The executive was introduced as the company’s first “diverse” executive. The board chair and the lead independent director sent knowing glances to one another, seemingly having their own unspoken language. The chair breezed through the agenda, as if he and a couple of other directors had agreed on everything the night before (it turns out they had). After the meeting ended, the Black board member sat alone; no one sought out his advice or asked him any questions. So much for having a diverse board.

There’s no denying that boards have become more forthright in recruiting directors from underrepresented groups, and there’s no denying that this is a good development. Since June 2020, S&P 500 companies have more than tripled the share of new directors who are Black and more than doubled the share who are Latino. About 11 percent of all directors on S&P 500 boards are Black, 4 percent are Latino, and 6 percent are Asian—still below the proportions of the US population those groups represent, but growing. The percentages are slightly lower for smaller publicly traded firms, but again, the trend is positive.

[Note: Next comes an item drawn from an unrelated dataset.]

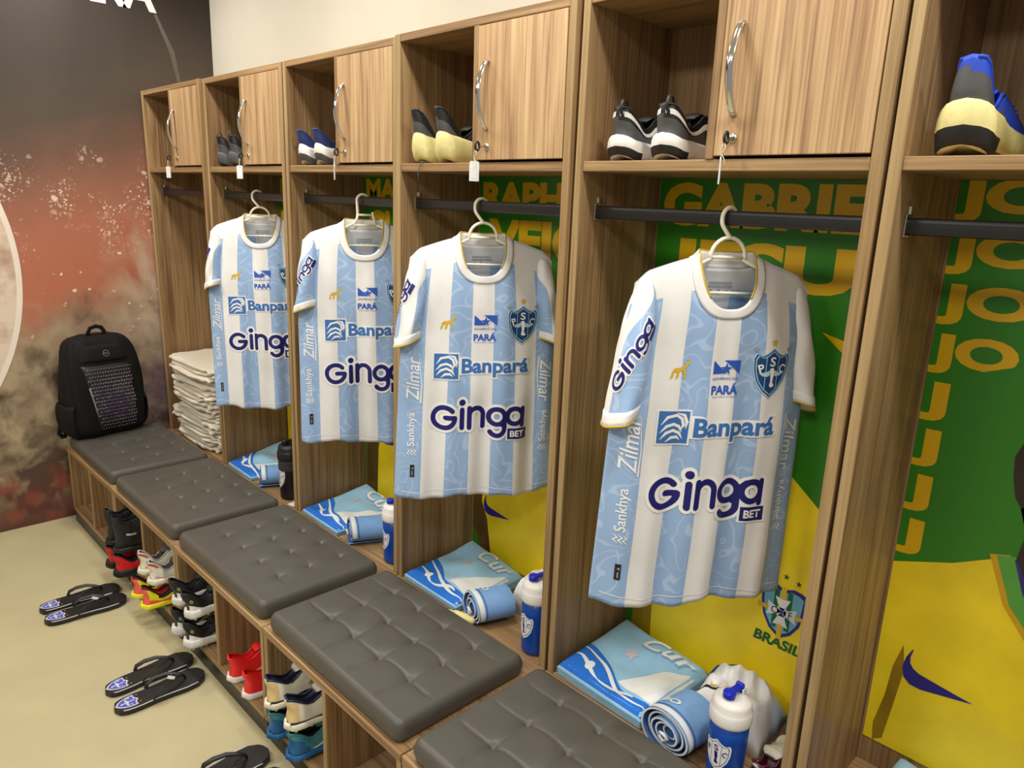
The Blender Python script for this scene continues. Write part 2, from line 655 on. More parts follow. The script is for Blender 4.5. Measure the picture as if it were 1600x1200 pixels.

“It’s no good to add Black, Latino, or Asian people to a board and not make them feel welcome.”

Many organizations recognize that they could be missing something by not having people of color on the board. After all, Black, Hispanic, and other non-White groups are an increasing percentage of their workforce, customer base, and investors. Others have been prodded by California’s new law mandating that Golden State–headquartered firms have women and non-White members, and by stock exchanges demanding that publicly traded firms be diverse (or provide a compelling explanation of why they aren’t). Rules like that second one should spur firms backed by private investors to diversify, since most eventually want their firms to go public.

But it’s no good to add Black, Latino, or Asian people to a board and then not make them feel welcome or involved. Directors have to not only continue adding diverse voices to the room but also make a concerted effort to make the board itself more inclusive. Right now, the way boards conduct themselves can make newcomers feel unwelcome or, worse, unwanted. That reeks of tokenism.

A big barrier to inclusion is the existence of shadow boards, a few directors who meet on their own and decide many of the issues that the entire board should be deliberating. Shadow boards can show up in nearly every industry, and they often just perpetuate whatever legacy thinking and culture the company currently has. They also effectively neutralize any other board voices, especially those of newcomers.

But even the language that directors use is problematic. We’re not usually talking about flat-out racist language like “colored,” although one Black board director I know actually heard that term from one of his colleagues. It’s things that may sound seemingly benign, like calling a new non-White director the “diverse board member.” The director using that phrase has immediately marginalized the newcomer, as if their appointment to the board was done merely to check a box. It can make the non-White director feel boxed in, assuming that they have nothing to offer the board other than the color of their skin.

Fortunately, there are some sound ways to make boards more inclusive. For one, don’t just bring one person of color onto the board at a time. By bringing in two or three all at once, boards can create a de facto buddy system, strengthening newcomers’ confidence and ability to have a positive impact on the board.

At the same time, a board should designate a veteran to act as a mentor to each incoming director. The veteran can bring a newcomer up to speed on the organization’s business while also allowing the newcomer to ask questions about the board’s abilities and interpersonal relationships.

Boards should want to become inclusive because there’s plenty of evidence demonstrating that diverse, inclusive boards can make their organizations more effective. Higher sales and profits, higher employee engagement, more innovative products, lower attrition rates—take your pick. It’s great that boards are becoming more diverse; just make sure that they’re becoming more inclusive as well.